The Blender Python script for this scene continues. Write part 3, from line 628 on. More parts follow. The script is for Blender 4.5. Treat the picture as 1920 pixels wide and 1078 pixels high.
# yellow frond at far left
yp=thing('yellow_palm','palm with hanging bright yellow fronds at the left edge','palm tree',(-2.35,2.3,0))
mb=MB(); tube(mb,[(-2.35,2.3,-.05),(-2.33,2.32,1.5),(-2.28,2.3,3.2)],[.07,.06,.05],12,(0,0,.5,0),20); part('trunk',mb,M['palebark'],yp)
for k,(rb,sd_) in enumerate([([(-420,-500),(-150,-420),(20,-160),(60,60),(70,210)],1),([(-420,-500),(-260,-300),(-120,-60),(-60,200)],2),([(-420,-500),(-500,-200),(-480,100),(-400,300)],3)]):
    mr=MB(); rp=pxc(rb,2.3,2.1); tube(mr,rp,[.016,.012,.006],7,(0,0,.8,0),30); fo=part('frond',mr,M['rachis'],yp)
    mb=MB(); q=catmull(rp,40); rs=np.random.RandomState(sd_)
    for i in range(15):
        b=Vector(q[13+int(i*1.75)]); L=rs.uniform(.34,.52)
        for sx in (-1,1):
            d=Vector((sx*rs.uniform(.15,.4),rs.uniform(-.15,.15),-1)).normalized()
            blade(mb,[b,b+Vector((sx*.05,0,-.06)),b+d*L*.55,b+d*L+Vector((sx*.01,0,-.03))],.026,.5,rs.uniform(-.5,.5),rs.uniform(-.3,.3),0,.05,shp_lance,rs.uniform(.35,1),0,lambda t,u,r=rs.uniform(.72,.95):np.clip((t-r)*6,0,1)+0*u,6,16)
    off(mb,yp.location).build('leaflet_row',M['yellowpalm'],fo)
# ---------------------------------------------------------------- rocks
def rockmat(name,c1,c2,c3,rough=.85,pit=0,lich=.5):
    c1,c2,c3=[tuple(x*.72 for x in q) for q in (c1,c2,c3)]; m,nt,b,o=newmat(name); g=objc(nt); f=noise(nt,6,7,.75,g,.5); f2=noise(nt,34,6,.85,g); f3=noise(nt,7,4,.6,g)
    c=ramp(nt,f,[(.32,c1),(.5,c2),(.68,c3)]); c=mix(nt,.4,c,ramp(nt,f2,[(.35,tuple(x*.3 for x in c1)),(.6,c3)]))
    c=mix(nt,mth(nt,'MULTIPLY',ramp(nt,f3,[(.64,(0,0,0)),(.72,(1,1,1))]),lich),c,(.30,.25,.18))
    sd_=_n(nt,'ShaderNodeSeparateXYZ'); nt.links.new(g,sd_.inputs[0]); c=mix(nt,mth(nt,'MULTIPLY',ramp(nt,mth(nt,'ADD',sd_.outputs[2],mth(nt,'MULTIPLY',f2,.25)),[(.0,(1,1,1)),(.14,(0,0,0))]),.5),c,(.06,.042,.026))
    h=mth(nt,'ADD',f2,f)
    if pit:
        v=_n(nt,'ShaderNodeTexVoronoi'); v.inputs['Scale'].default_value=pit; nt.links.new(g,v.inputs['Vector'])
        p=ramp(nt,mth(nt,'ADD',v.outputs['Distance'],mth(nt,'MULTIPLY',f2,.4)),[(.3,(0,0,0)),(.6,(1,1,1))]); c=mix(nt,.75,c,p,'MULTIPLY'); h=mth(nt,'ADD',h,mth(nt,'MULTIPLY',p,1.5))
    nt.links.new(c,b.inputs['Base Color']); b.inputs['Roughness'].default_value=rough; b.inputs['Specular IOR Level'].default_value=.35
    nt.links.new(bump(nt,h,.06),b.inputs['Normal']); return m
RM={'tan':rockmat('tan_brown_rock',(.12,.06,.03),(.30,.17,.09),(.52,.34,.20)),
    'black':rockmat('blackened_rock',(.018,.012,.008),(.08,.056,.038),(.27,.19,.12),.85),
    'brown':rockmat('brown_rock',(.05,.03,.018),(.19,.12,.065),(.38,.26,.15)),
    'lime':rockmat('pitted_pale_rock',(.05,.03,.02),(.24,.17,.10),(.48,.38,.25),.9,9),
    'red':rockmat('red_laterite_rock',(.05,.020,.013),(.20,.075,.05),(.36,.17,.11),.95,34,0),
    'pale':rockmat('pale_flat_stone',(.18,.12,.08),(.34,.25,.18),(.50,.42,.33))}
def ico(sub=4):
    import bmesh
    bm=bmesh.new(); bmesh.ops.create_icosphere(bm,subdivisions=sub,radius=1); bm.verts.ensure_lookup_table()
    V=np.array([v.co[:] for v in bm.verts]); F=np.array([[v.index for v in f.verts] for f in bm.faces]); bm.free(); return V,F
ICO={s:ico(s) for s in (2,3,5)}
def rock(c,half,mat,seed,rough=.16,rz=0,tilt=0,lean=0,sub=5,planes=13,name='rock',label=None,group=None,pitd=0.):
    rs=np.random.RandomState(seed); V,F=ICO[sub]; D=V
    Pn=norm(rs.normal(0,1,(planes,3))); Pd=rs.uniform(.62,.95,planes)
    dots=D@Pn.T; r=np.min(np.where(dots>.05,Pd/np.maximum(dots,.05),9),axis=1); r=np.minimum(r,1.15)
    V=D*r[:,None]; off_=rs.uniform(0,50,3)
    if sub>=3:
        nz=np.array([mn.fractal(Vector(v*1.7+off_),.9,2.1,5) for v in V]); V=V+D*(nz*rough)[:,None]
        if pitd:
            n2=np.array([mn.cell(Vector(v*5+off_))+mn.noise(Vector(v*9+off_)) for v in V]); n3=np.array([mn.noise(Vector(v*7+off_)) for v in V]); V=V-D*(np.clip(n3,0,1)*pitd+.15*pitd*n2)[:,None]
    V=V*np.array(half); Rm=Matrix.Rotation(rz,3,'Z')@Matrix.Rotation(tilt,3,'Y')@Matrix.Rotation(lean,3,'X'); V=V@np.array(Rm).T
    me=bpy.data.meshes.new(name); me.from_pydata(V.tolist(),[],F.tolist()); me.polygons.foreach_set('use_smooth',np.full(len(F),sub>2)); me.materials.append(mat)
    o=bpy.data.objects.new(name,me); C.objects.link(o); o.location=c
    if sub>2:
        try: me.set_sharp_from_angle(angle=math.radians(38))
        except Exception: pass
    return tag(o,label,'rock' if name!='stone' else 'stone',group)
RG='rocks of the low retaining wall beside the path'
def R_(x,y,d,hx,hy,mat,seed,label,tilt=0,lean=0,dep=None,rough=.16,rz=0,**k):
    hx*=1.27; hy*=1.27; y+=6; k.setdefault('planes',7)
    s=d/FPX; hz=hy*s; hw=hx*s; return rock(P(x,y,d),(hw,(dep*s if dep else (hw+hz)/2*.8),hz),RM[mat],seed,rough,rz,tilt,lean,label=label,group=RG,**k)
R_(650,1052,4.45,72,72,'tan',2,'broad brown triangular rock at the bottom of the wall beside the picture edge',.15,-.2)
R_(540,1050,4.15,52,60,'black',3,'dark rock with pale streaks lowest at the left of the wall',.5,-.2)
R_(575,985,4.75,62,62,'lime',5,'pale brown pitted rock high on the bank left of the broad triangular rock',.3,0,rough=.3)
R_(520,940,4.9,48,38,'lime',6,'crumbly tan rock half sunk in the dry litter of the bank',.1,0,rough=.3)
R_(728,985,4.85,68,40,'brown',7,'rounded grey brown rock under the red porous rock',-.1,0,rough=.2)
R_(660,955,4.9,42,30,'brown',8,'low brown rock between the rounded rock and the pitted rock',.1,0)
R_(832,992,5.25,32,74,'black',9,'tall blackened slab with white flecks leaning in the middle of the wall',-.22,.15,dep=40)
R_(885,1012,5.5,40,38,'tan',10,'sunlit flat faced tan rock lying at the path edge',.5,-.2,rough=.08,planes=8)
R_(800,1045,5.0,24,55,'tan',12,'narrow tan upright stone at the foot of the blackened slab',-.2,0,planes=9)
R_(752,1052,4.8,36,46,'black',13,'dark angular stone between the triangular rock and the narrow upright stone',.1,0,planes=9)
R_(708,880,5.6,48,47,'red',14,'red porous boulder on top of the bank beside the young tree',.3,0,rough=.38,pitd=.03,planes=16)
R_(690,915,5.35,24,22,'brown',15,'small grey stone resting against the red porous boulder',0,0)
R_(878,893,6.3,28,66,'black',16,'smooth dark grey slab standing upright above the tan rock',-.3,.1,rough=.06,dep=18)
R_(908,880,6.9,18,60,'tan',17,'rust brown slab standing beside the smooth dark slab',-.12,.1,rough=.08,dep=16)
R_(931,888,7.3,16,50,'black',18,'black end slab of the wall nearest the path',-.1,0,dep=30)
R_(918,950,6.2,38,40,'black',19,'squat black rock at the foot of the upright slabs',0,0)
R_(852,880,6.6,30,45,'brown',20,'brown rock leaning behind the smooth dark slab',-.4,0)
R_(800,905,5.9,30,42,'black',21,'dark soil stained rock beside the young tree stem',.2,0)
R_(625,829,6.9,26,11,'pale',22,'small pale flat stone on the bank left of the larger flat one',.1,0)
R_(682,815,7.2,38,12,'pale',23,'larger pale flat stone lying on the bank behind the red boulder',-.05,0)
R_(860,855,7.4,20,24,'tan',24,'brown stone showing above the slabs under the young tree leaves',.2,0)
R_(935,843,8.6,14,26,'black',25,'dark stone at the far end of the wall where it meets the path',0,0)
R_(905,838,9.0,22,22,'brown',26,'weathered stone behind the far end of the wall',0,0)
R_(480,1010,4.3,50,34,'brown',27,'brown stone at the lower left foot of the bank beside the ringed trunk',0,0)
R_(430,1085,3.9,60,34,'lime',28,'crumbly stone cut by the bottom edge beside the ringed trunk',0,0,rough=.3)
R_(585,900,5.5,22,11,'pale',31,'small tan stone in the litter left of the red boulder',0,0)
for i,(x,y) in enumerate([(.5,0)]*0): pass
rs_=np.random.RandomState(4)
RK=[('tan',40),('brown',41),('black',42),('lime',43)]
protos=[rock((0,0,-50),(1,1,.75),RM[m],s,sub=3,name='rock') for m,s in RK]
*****
== What the task asks ==
Give again only the lines from the one bearing "R_(660,955,4.9,42,30,'brown',8,'low brown rock" through the one bearing "R_(682,815,7.2,38,12,'pale',23,'larger pale flat", exactly as they stand.

== Response to this task ==
R_(660,955,4.9,42,30,'brown',8,'low brown rock between the rounded rock and the pitted rock',.1,0)
R_(832,992,5.25,32,74,'black',9,'tall blackened slab with white flecks leaning in the middle of the wall',-.22,.15,dep=40)
R_(885,1012,5.5,40,38,'tan',10,'sunlit flat faced tan rock lying at the path edge',.5,-.2,rough=.08,planes=8)
R_(800,1045,5.0,24,55,'tan',12,'narrow tan upright stone at the foot of the blackened slab',-.2,0,planes=9)
R_(752,1052,4.8,36,46,'black',13,'dark angular stone between the triangular rock and the narrow upright stone',.1,0,planes=9)
R_(708,880,5.6,48,47,'red',14,'red porous boulder on top of the bank beside the young tree',.3,0,rough=.38,pitd=.03,planes=16)
R_(690,915,5.35,24,22,'brown',15,'small grey stone resting against the red porous boulder',0,0)
R_(878,893,6.3,28,66,'black',16,'smooth dark grey slab standing upright above the tan rock',-.3,.1,rough=.06,dep=18)
R_(908,880,6.9,18,60,'tan',17,'rust brown slab standing beside the smooth dark slab',-.12,.1,rough=.08,dep=16)
R_(931,888,7.3,16,50,'black',18,'black end slab of the wall nearest the path',-.1,0,dep=30)
R_(918,950,6.2,38,40,'black',19,'squat black rock at the foot of the upright slabs',0,0)
R_(852,880,6.6,30,45,'brown',20,'brown rock leaning behind the smooth dark slab',-.4,0)
R_(800,905,5.9,30,42,'black',21,'dark soil stained rock beside the young tree stem',.2,0)
R_(625,829,6.9,26,11,'pale',22,'small pale flat stone on the bank left of the larger flat one',.1,0)
R_(682,815,7.2,38,12,'pale',23,'larger pale flat stone lying on the bank behind the red boulder',-.05,0)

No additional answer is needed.